This is my themed series of blog posts in which as part of my ongoing quest for greater self-awareness and my continued personal and professional development, I pick a word and write about it for a set amount of time. Leave a comment on here with a new word for me to explore in the future or you could suggest one on Twitter (@Iain_D_Stewart).
This week, the word is INFINITY, and I’ll be writing for twenty minutes.
See, I think the theme for the first six parts of this were guessed quite early on – it was all about those Infinity Stones from the little Infinity War film that came out earlier in the year. Of course, being an old-school Marvel fan, it was hard for me to switch from calling them the Infinity Gems – but I’ve just about managed it.
So what is infinity? It screws with my brain. I find it hard to parse the paradox. But that’s the crux of a paradox. It is everything, isn’t it? But it can’t be everything, isn’t it more than that? An infinite amount of something is limitless, there’s no end to it. Defining infinity is like trying to find the biggest number, it’s impossible, because you can always add 1 to the number you thought was the biggest number and make it even bigger. You could always double it, triple it, or multiply it by itself to get an even larger number. Infinity can only exist as a concept. If you counted up every particle in the known universe, it would still be a finite number. Wouldn’t it?
Solid Snake comes to mind when thinking of infinity. Specifically, one of his bandanas. In one of the Metal Gear games, it gives him infinite ammo you see. But even this has a limit, if you think about it. It’s not truly infinite. One day, when all the discs that contain the data for the game have degraded, the digital copies have been marooned on hard drives that no longer function, and the host hardware the game was designed for has physically degraded, Solid Snake will have stopped shooting bullets, still with a full clip in reserve. It’s a functional infinity rather than an actual infinity. His infinite ammo will have just disappeared. Is it even possible to make an infinite amount of things just disappear? Can an actual infinity even exist?

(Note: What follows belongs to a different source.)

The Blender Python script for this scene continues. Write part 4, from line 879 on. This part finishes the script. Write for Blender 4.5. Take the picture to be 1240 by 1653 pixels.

I can’t wrap my head around it because I always come up with reasons why infinity cannot exist.
What is the biggest thing? It’s the space we live in, isn’t it? Anything bigger wouldn’t fit into it. So is that infinite? Is space, our universe, infinite? Truly limitless? No boundaries? We can’t know for sure. Lots of questions this week. Questions that are just impossible to answer. Theories can help though. It’s human nature to want to know the answers to the questions. A theory is a best guess, and sometimes that’s all we can go on. Some make sense to some people, some make more sense to other people. Can you pick and choose which parts of which theories you like best? Which ones resonate with you the strongest? I understand that everything we are and everything that exists is fundamentally made of vibrations, after all, which is why “resonate” is such a powerful word and concept for me.
Can it go the other way? Rather than being a large number, can infinity get infinitely small? What is the smallest thing? Can you go smaller than that? What if you broke that thing in half? Is it the singularity at the centre of a black hole? Is that the smallest thing? Black holes are fascinating. Where do they stop though? Do they reach a critical mass? Are they nature’s way of restoring order? As the theory goes, after the Big Bang, everything in our universe is moving outwards. Are black holes a way to bring everything back together? What happens when two black holes collide? The one with the most mass sucks the other one up? What happens after all the stars have burnt out, and they’ve all been sucked into a supermassive black hole? What happens when it reaches maximum gravitational pull? What happens when everything particle in the universe is inside a black hole? Does it reach critical mass then? Everything in the universe is located in the infinitely small space in the middle of the black hole – too much pressure!
Would there just be some kind of, I don’t know, big bang?